The priceless document, along with recently discovered photographs, a ring and letters, gives a new insight into the life of Jane Haining, who died in the Auschwitz Birkenau extermination camp in 1944 at the age of 47.

The event was an emotional moment for Joyce Greenlees as it was the first time she had met the children and grandchildren of the courageous Church of Scotland’s missionary’s late half-sister, Agnes O’Brien.

The 59-year-old, from Cumbernauld, whose grandfather Harold Robert Haining was the Christian martyr’s cousin, only learned she had family links in Northern Ireland, Belgium and England after reading about the discovery of the will in September this year.

Caitriona Topping, 24, whose grandmother was Agnes O’Brien, said she felt her connection with Miss Haining, who was the matron at the Scottish Mission school in Budapest, Hungary between 1932-44, had been “deepened” after holding her will in her hand.

The Bristol University Biochemistry PhD student, who attended a ceremony in Glasgow in 1997 after the matron was named Righteous Among the Nations in Jerusalem’s sacred Yad Vashem memorial, said she had been transformed from a “mystical figure” she had heard so much about as a child into a real person.

The reception in Edinburgh was hosted by the Moderator of the General Assembly Right Rev Dr Russell Barr who said it was a “privilege” to welcome the family of a remarkable woman for afternoon tea. A total of 14 relatives attended.

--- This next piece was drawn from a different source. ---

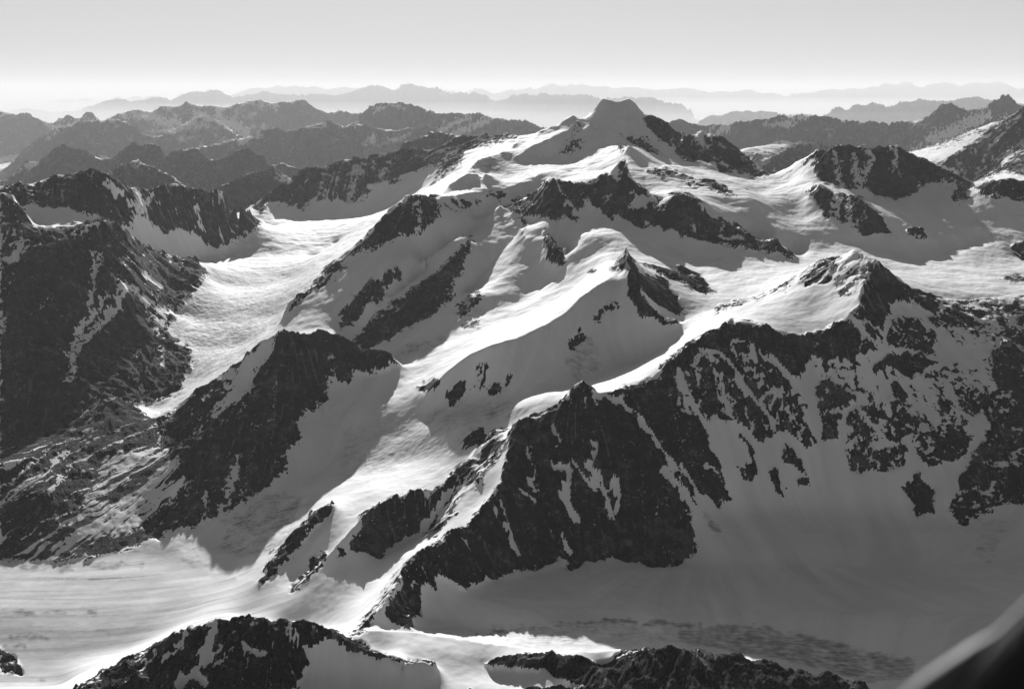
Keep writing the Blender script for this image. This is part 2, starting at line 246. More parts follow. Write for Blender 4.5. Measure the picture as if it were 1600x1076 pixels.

Miss Haining was fully aware of the growing threat the Nazis posed to the Hungarian Jews in the 1940s but was determined to ensure that the school was a place where all children - Christians and Jews alike - would feel safe and protected.

She was repeatedly ordered by Church officials to return to Scotland, but refused, writing: “If these children need me in days of sunshine, how much more do they need me in days of darkness”.

Mrs Greenlees, a retired primary school teacher, said: “I am so proud and pleased to meet members of a family I did not realise existed.

“Jane Haining was a very brave lady who was totally selfless and I think it is very important that everyone knows her story because we can learn lessons from the fact she deeply cared about all people, regardless of religious belief.”

Rob O’Brien, a retired marine surveyor from Ballygally, County Antrim, Northern Ireland, said he was very proud of his Aunt Jane and described the reunion as very moving.

Miss Haining was on holiday in Cornwall when war broke out in 1939 and immediately returned to Budapest.

Mr O’Brien, whose sisters Deirdre and Jane live in Londonderry, revealed that his mother Agnes, who was 17 at the time, was supposed to accompany her because she intended to work in the Hungarian capital as a nanny but did not go.